## START GIVEN RECORDS

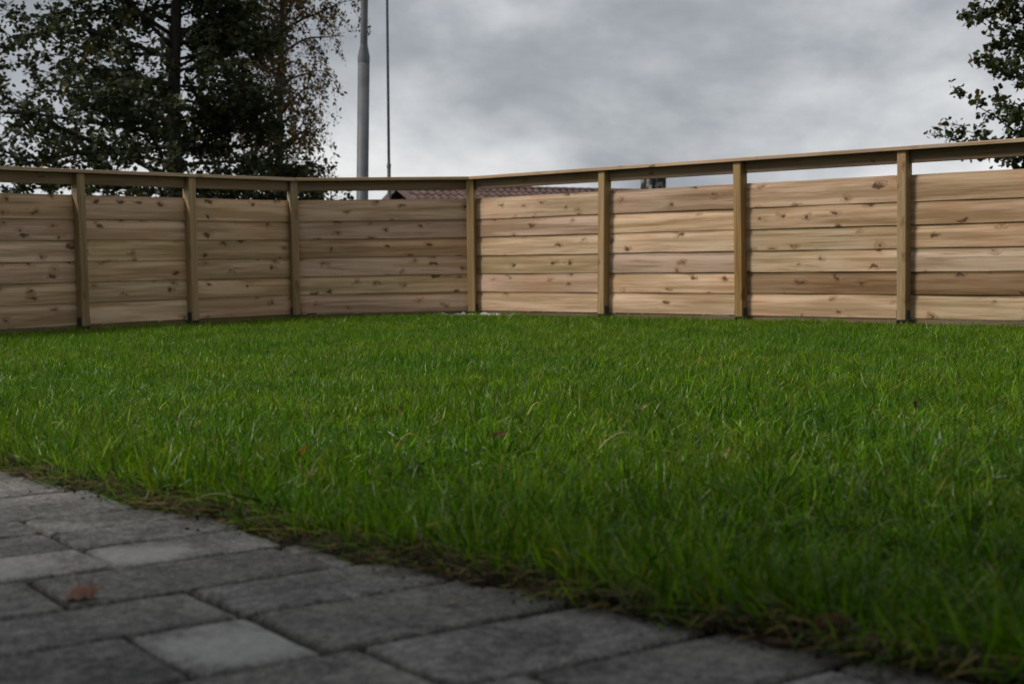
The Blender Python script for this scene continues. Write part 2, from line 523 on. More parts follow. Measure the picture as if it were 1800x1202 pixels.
def build_pavement():
    # bedding sheet under the stones
    pts = [uv2(-3.6, -2.6), uv2(1.60, -2.6), uv2(1.60, 6.6), uv2(-3.6, 6.6)]
    bed = obj('pavement', mesh('pavement', [(x, y, -0.014) for x, y in pts], [(0, 1, 2, 3)], M_SOIL), kind='structure',
              label='dark joint soil under the grey paving', category='pavement')
    stones = []                                   # u0,u1,v0,v1,tone,bloom,(centre)
    def row(v0, v1, joints, **sp):
        for k, (a, b) in enumerate(zip(joints[:-1], joints[1:])):
            stones.append([a, b, v0, v1, sp.get('tone', {}).get(k), sp.get('bloom', {}).get(k)])
    r2 = random.Random(5)
    def rnd_joints(a, b):
        j = [a]
        while j[-1] < b - 0.16: j.append(j[-1] + r2.choice((0.21, 0.28, 0.35)) + r2.uniform(-.01, .01))
        j[-1] = b if b - j[-2] < 0.45 else j[-1]
        if j[-1] < b: j.append(b)
        return j
    UL, UR = -2.3, 1.42
    # rows read from the photograph, far to near
    v = 2.87
    while v < 5.6:
        hgt = r2.choice((0.20, 0.21, 0.28)); row(v, v + hgt, rnd_joints(-0.9, 1.2)); v += hgt
    row(2.59, 2.87, rnd_joints(-0.9, 0.30)); row(2.59, 2.87, [0.30, 0.66, 1.2])
    row(2.44, 2.59, rnd_joints(UL, 0.36)); row(2.44, 2.59, [0.36, 0.745])
    row(2.275, 2.44, rnd_joints(UL, 0.46)); row(2.275, 2.44, [0.46, 0.742])
    row(2.09, 2.275, rnd_joints(UL, 0.33)); row(2.09, 2.275, [0.33, 0.742], tone={0: 1.25}, bloom={0: (0.55, 0.05, 0.01)})
    row(2.43, 2.59, [0.745, 1.04, 1.3]); row(2.27, 2.43, [0.745, 1.3])
    row(2.09, 2.27, [0.745, 1.02, 1.3], bloom={0: (0.6, -0.09, -0.02)})
    row(1.886, 2.09, rnd_joints(UL, 0.24)); row(1.886, 2.09, [0.24, 0.605, 1.00, 1.32], tone={0: 0.85, 1: 0.86})
    row(1.70, 1.886, rnd_joints(UL, 0.30)); row(1.70, 1.886, [0.30, 0.765]); row(1.70, 1.886, [0.765, 1.13, 1.36])
    row(1.48, 1.70, rnd_joints(UL, 0.22)); row(1.48, 1.70, [0.22, 0.607, 0.768, 1.15, UR], tone={0: 0.88, 1: 1.2}, bloom={1: (0.8, 0.02, -0.01)})
    row(1.27, 1.48, rnd_joints(UL, 0.44)); row(1.27, 1.48, [0.44, 0.808, 1.19, UR])
    v = 1.27
    while v > -1.4:
        hgt = r2.choice((0.20, 0.21, 0.19)); row(v - hgt, v, rnd_joints(UL, 1.5)); v -= hgt
    for a, b, v0, v1, tone, bloom in stones:
        cu, cv = (a + b) / 2, (v0 + v1) / 2
        cx, cy = uv2(cu, cv)
        if float(edge_dist(cx, cy)) > 0.26: continue
        hx, hy = (b - a) / 2 - 0.0035 - r2.uniform(0, .0025), (v1 - v0) / 2 - 0.0035 - r2.uniform(0, .0025)
        # worn rim: irregular outline, small chamfer
        ring = []
        def side(p, q):
            n = max(2, int(math.dist(p, q) / 0.045))
            for k in range(n):
                t = k / n; ring.append((p[0] + (q[0] - p[0]) * t, p[1] + (q[1] - p[1]) * t))
        c = 0.006
        corners = [(-hx + c, -hy), (hx - c, -hy), (hx, -hy + c), (hx, hy - c), (hx - c, hy), (-hx + c, hy), (-hx, hy - c), (-hx, -hy + c)]
        for k in range(8): side(corners[k], corners[(k + 1) % 8])
        n = len(ring)
        jit = [(x + r2.uniform(-.0022, .0022), y + r2.uniform(-.0022, .0022)) for x, y in ring]
        V = [(x, y, -0.05) for x, y in jit] + [(x, y, -0.007) for x, y in jit]
        V += [(x * (1 - .0022 / hx), y * (1 - .0022 / hy), -0.0022) for x, y in jit]
        V += [(x * (1 - .007 / hx), y * (1 - .007 / hy), r2.uniform(-.0004, .0003)) for x, y in jit]
        Fc = []
        for lv in range(3):
            for k in range(n): Fc.append((lv * n + k, lv * n + (k + 1) % n, (lv + 1) * n + (k + 1) % n, (lv + 1) * n + k))
        Fc.append(tuple(range(3 * n, 4 * n)))
        o = obj('paver', mesh('paver', V, Fc, M_PAVER), bed, (cx, cy, r2.uniform(-.002, .0015)), (r2.gauss(0, .003), r2.gauss(0, .003), TH + r2.gauss(0, .006)))
        g = tone or r2.uniform(0.82, 1.12)
        g *= .92
        o.color = (g, g * r2.uniform(.985, 1.0), g * r2.uniform(.96, 1.0), 1)
        o['bloom'] = float(bloom[0]) if bloom else 0.0
        o['bloom_centre'] = (bloom[1], bloom[2], 0.0) if bloom else (0.0, 0.0, 0.0)


build_pavement()

# ------------------------------------------------------------------ fence
Z_CAP1, Z_CAP0, Z_RAIL0 = 1.142, 1.118, 1.034
ZB = [0.0, 0.160, 0.313, 0.467, 0.623, 0.776, 0.958]          # board courses, ground up
POST_W, POST_D = 0.066, 0.062


def frame_at(p, d, n, z=0.0):
    """local x along the run, local -y towards the yard"""
    m = Matrix(((d.x, -n.x, 0, p.x), (d.y, -n.y, 0, p.y), (0, 0, 1, z), (0, 0, 0, 1)))
    return m


fence = obj('timber_fence', None, label='low pine fence of horizontal lap boards with capped top rail behind lawn', category='fence')
fence.location = (P4.x, P4.y, 0)
FI = Matrix.Translation((-P4.x, -P4.y, 0))


def put(o, m):
    o.parent = fence
    o.matrix_local = FI @ m
    return o


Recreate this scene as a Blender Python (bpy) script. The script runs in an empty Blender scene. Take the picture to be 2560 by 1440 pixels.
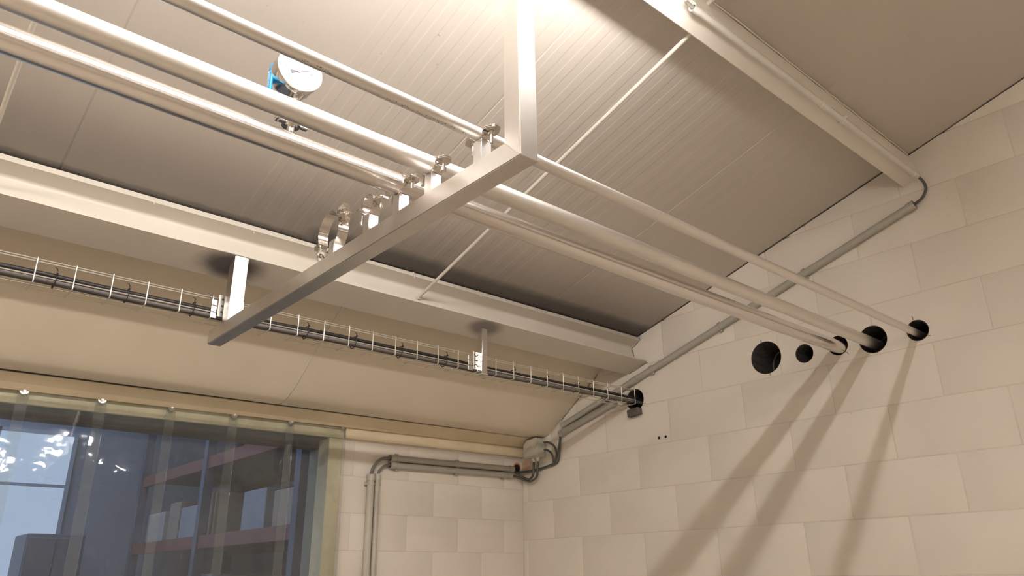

## END GIVEN RECORDS

__GIVEN TASK__. Print each of the records above exactly as written, leaving no picture in the copy.

__OUTPUT BELOW__.
The Blender Python script for this scene continues. Write part 2, from line 523 on. More parts follow. Measure the picture as if it were 1800x1202 pixels.
def build_pavement():
    # bedding sheet under the stones
    pts = [uv2(-3.6, -2.6), uv2(1.60, -2.6), uv2(1.60, 6.6), uv2(-3.6, 6.6)]
    bed = obj('pavement', mesh('pavement', [(x, y, -0.014) for x, y in pts], [(0, 1, 2, 3)], M_SOIL), kind='structure',
              label='dark joint soil under the grey paving', category='pavement')
    stones = []                                   # u0,u1,v0,v1,tone,bloom,(centre)
    def row(v0, v1, joints, **sp):
        for k, (a, b) in enumerate(zip(joints[:-1], joints[1:])):
            stones.append([a, b, v0, v1, sp.get('tone', {}).get(k), sp.get('bloom', {}).get(k)])
    r2 = random.Random(5)
    def rnd_joints(a, b):
        j = [a]
        while j[-1] < b - 0.16: j.append(j[-1] + r2.choice((0.21, 0.28, 0.35)) + r2.uniform(-.01, .01))
        j[-1] = b if b - j[-2] < 0.45 else j[-1]
        if j[-1] < b: j.append(b)
        return j
    UL, UR = -2.3, 1.42
    # rows read from the photograph, far to near
    v = 2.87
    while v < 5.6:
        hgt = r2.choice((0.20, 0.21, 0.28)); row(v, v + hgt, rnd_joints(-0.9, 1.2)); v += hgt
    row(2.59, 2.87, rnd_joints(-0.9, 0.30)); row(2.59, 2.87, [0.30, 0.66, 1.2])
    row(2.44, 2.59, rnd_joints(UL, 0.36)); row(2.44, 2.59, [0.36, 0.745])
    row(2.275, 2.44, rnd_joints(UL, 0.46)); row(2.275, 2.44, [0.46, 0.742])
    row(2.09, 2.275, rnd_joints(UL, 0.33)); row(2.09, 2.275, [0.33, 0.742], tone={0: 1.25}, bloom={0: (0.55, 0.05, 0.01)})
    row(2.43, 2.59, [0.745, 1.04, 1.3]); row(2.27, 2.43, [0.745, 1.3])
    row(2.09, 2.27, [0.745, 1.02, 1.3], bloom={0: (0.6, -0.09, -0.02)})
    row(1.886, 2.09, rnd_joints(UL, 0.24)); row(1.886, 2.09, [0.24, 0.605, 1.00, 1.32], tone={0: 0.85, 1: 0.86})
    row(1.70, 1.886, rnd_joints(UL, 0.30)); row(1.70, 1.886, [0.30, 0.765]); row(1.70, 1.886, [0.765, 1.13, 1.36])
    row(1.48, 1.70, rnd_joints(UL, 0.22)); row(1.48, 1.70, [0.22, 0.607, 0.768, 1.15, UR], tone={0: 0.88, 1: 1.2}, bloom={1: (0.8, 0.02, -0.01)})
    row(1.27, 1.48, rnd_joints(UL, 0.44)); row(1.27, 1.48, [0.44, 0.808, 1.19, UR])
    v = 1.27
    while v > -1.4:
        hgt = r2.choice((0.20, 0.21, 0.19)); row(v - hgt, v, rnd_joints(UL, 1.5)); v -= hgt
    for a, b, v0, v1, tone, bloom in stones:
        cu, cv = (a + b) / 2, (v0 + v1) / 2
        cx, cy = uv2(cu, cv)
        if float(edge_dist(cx, cy)) > 0.26: continue
        hx, hy = (b - a) / 2 - 0.0035 - r2.uniform(0, .0025), (v1 - v0) / 2 - 0.0035 - r2.uniform(0, .0025)
        # worn rim: irregular outline, small chamfer
        ring = []
        def side(p, q):
            n = max(2, int(math.dist(p, q) / 0.045))
            for k in range(n):
                t = k / n; ring.append((p[0] + (q[0] - p[0]) * t, p[1] + (q[1] - p[1]) * t))
        c = 0.006
        corners = [(-hx + c, -hy), (hx - c, -hy), (hx, -hy + c), (hx, hy - c), (hx - c, hy), (-hx + c, hy), (-hx, hy - c), (-hx, -hy + c)]
        for k in range(8): side(corners[k], corners[(k + 1) % 8])
        n = len(ring)
        jit = [(x + r2.uniform(-.0022, .0022), y + r2.uniform(-.0022, .0022)) for x, y in ring]
        V = [(x, y, -0.05) for x, y in jit] + [(x, y, -0.007) for x, y in jit]
        V += [(x * (1 - .0022 / hx), y * (1 - .0022 / hy), -0.0022) for x, y in jit]
        V += [(x * (1 - .007 / hx), y * (1 - .007 / hy), r2.uniform(-.0004, .0003)) for x, y in jit]
        Fc = []
        for lv in range(3):
            for k in range(n): Fc.append((lv * n + k, lv * n + (k + 1) % n, (lv + 1) * n + (k + 1) % n, (lv + 1) * n + k))
        Fc.append(tuple(range(3 * n, 4 * n)))
        o = obj('paver', mesh('paver', V, Fc, M_PAVER), bed, (cx, cy, r2.uniform(-.002, .0015)), (r2.gauss(0, .003), r2.gauss(0, .003), TH + r2.gauss(0, .006)))
        g = tone or r2.uniform(0.82, 1.12)
        g *= .92
        o.color = (g, g * r2.uniform(.985, 1.0), g * r2.uniform(.96, 1.0), 1)
        o['bloom'] = float(bloom[0]) if bloom else 0.0
        o['bloom_centre'] = (bloom[1], bloom[2], 0.0) if bloom else (0.0, 0.0, 0.0)


build_pavement()

# ------------------------------------------------------------------ fence
Z_CAP1, Z_CAP0, Z_RAIL0 = 1.142, 1.118, 1.034
ZB = [0.0, 0.160, 0.313, 0.467, 0.623, 0.776, 0.958]          # board courses, ground up
POST_W, POST_D = 0.066, 0.062


def frame_at(p, d, n, z=0.0):
    """local x along the run, local -y towards the yard"""
    m = Matrix(((d.x, -n.x, 0, p.x), (d.y, -n.y, 0, p.y), (0, 0, 1, z), (0, 0, 0, 1)))
    return m


fence = obj('timber_fence', None, label='low pine fence of horizontal lap boards with capped top rail behind lawn', category='fence')
fence.location = (P4.x, P4.y, 0)
FI = Matrix.Translation((-P4.x, -P4.y, 0))


def put(o, m):
    o.parent = fence
    o.matrix_local = FI @ m
    return o


Recreate this scene as a Blender Python (bpy) script. The script runs in an empty Blender scene. Take the picture to be 2560 by 1440 pixels.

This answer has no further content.